EXERCISE GOAL =>
Can you quote exactly the stretch of lines from the one with "Write part 4" through the final line of the material, both ends included?

--

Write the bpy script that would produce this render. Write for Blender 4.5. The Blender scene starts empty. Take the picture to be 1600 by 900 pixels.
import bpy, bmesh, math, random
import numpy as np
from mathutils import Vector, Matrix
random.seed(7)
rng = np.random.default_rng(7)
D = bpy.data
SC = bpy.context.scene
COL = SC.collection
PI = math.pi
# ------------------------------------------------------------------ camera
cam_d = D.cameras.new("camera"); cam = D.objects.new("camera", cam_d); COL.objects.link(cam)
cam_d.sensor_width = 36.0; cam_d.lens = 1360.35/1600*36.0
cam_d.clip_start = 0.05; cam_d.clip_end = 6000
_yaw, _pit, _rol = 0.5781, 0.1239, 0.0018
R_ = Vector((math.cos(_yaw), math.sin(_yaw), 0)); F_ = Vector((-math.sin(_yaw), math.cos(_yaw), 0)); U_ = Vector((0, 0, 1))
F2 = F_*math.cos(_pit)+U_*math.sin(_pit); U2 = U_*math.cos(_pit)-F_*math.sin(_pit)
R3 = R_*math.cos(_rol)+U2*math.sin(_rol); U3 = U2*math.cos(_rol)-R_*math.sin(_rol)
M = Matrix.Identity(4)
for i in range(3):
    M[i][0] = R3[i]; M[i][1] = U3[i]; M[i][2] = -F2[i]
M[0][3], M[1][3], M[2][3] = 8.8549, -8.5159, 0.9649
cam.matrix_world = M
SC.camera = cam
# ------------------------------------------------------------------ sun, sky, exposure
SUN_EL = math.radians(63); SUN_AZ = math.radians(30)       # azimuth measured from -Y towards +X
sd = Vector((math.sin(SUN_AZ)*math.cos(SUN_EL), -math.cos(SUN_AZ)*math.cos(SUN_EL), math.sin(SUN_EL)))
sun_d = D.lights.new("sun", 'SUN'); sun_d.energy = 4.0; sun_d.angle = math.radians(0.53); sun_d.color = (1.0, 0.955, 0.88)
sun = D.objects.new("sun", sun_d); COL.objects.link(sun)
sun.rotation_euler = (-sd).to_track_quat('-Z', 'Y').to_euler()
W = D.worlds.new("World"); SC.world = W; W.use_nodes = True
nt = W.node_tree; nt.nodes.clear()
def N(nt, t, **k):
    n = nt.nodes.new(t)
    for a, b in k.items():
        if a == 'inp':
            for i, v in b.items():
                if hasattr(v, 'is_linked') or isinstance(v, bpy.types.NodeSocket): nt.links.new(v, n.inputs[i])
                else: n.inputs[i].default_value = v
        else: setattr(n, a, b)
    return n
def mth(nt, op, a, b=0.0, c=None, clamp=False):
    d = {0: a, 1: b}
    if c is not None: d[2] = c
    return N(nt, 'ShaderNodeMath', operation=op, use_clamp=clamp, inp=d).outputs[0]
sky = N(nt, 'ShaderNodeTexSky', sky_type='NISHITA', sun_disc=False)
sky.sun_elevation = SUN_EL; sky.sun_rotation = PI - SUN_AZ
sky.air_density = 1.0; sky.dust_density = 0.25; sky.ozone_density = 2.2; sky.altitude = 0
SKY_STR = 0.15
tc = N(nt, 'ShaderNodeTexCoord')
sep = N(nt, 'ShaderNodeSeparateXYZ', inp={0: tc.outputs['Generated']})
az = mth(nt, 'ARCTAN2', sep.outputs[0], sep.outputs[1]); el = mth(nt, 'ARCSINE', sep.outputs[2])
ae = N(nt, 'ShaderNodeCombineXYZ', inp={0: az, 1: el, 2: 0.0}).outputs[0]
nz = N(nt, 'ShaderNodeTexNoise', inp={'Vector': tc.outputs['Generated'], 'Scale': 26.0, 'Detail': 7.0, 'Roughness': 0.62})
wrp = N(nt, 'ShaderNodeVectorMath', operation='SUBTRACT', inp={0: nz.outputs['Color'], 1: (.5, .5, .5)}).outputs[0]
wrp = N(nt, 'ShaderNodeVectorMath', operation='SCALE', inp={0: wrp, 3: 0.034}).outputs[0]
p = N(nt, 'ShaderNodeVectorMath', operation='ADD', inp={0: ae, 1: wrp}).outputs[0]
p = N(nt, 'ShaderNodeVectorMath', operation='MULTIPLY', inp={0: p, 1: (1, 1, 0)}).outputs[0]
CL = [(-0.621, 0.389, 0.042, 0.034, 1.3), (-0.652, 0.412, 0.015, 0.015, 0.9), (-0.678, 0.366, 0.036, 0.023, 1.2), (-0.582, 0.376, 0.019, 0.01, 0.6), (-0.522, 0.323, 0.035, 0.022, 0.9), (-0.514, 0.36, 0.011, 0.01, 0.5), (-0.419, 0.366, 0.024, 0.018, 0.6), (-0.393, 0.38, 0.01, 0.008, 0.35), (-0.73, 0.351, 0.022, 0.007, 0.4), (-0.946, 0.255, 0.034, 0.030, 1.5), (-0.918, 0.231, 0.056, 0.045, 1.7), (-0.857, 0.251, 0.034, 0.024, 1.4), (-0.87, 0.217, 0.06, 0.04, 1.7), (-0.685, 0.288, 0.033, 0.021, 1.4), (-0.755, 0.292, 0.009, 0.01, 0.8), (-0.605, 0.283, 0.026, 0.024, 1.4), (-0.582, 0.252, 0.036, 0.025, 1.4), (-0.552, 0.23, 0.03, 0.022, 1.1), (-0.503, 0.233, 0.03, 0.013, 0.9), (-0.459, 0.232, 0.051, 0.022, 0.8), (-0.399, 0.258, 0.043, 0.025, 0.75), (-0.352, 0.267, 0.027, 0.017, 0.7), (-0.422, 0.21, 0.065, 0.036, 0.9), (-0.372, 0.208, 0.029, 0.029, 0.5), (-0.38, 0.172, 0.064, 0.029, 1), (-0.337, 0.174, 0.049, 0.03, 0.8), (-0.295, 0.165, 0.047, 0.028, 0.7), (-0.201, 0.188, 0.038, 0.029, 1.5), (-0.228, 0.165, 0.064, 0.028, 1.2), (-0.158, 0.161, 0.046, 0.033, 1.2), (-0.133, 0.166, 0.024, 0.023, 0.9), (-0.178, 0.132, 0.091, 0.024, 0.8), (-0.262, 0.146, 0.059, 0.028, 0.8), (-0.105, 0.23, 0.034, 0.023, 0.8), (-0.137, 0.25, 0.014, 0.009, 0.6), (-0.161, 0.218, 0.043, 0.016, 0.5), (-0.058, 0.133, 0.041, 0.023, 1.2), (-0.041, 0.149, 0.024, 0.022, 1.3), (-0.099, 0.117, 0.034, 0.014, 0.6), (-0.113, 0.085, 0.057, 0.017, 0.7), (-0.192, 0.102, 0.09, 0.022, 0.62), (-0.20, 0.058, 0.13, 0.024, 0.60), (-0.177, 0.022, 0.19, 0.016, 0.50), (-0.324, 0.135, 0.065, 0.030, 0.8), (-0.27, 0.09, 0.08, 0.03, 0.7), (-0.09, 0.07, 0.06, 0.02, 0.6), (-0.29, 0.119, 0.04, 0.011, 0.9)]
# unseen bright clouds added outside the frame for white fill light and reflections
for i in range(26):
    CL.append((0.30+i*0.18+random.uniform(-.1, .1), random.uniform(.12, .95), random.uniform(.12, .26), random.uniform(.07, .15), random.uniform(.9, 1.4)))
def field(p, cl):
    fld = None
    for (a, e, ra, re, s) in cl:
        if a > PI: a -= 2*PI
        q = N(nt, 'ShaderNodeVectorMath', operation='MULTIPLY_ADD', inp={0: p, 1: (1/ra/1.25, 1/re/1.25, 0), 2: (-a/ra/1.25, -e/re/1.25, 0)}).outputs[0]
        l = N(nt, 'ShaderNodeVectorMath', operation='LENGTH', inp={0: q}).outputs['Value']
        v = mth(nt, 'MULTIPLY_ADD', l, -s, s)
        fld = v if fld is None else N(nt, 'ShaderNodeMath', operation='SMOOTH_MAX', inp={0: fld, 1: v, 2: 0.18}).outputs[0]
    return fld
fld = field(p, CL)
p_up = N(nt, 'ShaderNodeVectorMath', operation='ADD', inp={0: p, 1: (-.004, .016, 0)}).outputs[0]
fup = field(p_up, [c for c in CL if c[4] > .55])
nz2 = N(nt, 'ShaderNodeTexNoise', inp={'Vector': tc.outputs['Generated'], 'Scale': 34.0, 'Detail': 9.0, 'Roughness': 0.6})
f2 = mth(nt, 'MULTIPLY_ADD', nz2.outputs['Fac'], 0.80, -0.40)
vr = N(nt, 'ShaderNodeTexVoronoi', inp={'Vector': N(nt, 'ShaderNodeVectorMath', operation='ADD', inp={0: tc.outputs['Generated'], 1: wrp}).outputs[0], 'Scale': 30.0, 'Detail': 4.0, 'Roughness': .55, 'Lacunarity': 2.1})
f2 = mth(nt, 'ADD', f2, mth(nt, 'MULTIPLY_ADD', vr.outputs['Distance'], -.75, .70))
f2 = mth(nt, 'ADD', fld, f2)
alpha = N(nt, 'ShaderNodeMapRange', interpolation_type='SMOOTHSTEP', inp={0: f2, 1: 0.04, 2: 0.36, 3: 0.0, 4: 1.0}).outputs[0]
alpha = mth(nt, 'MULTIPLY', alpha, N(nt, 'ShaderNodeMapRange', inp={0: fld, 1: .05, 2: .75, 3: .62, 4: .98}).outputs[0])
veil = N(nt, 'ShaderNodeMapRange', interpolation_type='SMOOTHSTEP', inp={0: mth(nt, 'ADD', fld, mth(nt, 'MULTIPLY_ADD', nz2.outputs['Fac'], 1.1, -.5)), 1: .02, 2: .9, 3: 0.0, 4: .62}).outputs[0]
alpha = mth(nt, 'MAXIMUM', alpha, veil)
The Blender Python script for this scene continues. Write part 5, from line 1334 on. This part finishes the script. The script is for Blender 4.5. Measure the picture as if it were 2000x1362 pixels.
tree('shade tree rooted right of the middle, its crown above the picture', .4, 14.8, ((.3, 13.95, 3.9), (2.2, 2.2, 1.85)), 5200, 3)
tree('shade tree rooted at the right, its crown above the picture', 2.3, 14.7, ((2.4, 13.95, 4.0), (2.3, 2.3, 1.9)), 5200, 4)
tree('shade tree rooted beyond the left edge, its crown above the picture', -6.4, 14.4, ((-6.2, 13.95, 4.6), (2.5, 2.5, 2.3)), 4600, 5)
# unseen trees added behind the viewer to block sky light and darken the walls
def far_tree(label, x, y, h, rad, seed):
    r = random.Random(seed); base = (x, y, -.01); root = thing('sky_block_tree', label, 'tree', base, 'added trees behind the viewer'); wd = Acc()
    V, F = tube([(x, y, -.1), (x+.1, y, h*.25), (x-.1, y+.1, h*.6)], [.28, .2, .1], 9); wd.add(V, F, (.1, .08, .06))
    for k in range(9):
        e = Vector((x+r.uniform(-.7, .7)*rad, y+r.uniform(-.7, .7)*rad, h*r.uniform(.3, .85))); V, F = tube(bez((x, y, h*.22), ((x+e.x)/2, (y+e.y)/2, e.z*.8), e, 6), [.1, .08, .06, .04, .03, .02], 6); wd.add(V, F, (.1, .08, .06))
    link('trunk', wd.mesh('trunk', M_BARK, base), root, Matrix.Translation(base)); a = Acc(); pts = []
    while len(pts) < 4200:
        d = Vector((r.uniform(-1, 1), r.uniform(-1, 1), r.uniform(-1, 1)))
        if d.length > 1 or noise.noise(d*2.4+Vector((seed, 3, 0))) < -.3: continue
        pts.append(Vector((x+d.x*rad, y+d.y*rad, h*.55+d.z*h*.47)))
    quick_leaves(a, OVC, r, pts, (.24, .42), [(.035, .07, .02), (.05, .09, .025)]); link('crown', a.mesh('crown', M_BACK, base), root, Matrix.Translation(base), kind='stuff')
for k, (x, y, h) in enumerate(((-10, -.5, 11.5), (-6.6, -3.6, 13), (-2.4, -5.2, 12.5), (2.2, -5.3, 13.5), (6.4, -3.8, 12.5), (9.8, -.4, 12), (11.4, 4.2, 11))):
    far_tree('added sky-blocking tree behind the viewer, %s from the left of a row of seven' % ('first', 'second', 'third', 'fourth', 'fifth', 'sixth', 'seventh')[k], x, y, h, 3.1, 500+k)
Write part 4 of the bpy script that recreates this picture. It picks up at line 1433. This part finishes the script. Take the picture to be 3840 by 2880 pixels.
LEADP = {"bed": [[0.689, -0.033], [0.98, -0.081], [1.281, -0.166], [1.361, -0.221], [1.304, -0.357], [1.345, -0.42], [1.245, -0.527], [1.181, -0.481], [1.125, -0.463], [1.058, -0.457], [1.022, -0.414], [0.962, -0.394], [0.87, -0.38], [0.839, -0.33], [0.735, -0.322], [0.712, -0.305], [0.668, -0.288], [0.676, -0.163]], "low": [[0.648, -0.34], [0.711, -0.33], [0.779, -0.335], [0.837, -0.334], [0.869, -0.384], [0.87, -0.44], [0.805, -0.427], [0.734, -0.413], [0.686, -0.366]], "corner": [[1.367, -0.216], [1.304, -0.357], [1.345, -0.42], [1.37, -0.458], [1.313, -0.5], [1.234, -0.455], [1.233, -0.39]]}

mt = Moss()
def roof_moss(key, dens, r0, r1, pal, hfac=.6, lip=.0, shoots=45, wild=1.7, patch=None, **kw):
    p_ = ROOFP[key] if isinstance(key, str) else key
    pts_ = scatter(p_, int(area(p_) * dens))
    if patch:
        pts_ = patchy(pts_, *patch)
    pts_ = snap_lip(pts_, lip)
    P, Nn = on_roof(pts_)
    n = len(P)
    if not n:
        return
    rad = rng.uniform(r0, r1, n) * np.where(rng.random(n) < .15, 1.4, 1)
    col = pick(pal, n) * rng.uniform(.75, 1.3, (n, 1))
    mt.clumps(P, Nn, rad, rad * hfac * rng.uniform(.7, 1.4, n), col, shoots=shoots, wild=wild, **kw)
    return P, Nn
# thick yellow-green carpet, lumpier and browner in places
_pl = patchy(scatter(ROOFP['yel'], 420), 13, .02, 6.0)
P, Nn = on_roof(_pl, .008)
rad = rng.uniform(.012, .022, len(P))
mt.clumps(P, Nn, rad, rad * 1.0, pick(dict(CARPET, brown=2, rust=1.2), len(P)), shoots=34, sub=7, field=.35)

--

RESPONSE TO THE TASK =>
Write part 4 of the bpy script that recreates this picture. It picks up at line 1433. This part finishes the script. Take the picture to be 3840 by 2880 pixels.
LEADP = {"bed": [[0.689, -0.033], [0.98, -0.081], [1.281, -0.166], [1.361, -0.221], [1.304, -0.357], [1.345, -0.42], [1.245, -0.527], [1.181, -0.481], [1.125, -0.463], [1.058, -0.457], [1.022, -0.414], [0.962, -0.394], [0.87, -0.38], [0.839, -0.33], [0.735, -0.322], [0.712, -0.305], [0.668, -0.288], [0.676, -0.163]], "low": [[0.648, -0.34], [0.711, -0.33], [0.779, -0.335], [0.837, -0.334], [0.869, -0.384], [0.87, -0.44], [0.805, -0.427], [0.734, -0.413], [0.686, -0.366]], "corner": [[1.367, -0.216], [1.304, -0.357], [1.345, -0.42], [1.37, -0.458], [1.313, -0.5], [1.234, -0.455], [1.233, -0.39]]}

mt = Moss()
def roof_moss(key, dens, r0, r1, pal, hfac=.6, lip=.0, shoots=45, wild=1.7, patch=None, **kw):
    p_ = ROOFP[key] if isinstance(key, str) else key
    pts_ = scatter(p_, int(area(p_) * dens))
    if patch:
        pts_ = patchy(pts_, *patch)
    pts_ = snap_lip(pts_, lip)
    P, Nn = on_roof(pts_)
    n = len(P)
    if not n:
        return
    rad = rng.uniform(r0, r1, n) * np.where(rng.random(n) < .15, 1.4, 1)
    col = pick(pal, n) * rng.uniform(.75, 1.3, (n, 1))
    mt.clumps(P, Nn, rad, rad * hfac * rng.uniform(.7, 1.4, n), col, shoots=shoots, wild=wild, **kw)
    return P, Nn
# thick yellow-green carpet, lumpier and browner in places
_pl = patchy(scatter(ROOFP['yel'], 420), 13, .02, 6.0)
P, Nn = on_roof(_pl, .008)
rad = rng.uniform(.012, .022, len(P))
mt.clumps(P, Nn, rad, rad * 1.0, pick(dict(CARPET, brown=2, rust=1.2), len(P)), shoots=34, sub=7, field=.35)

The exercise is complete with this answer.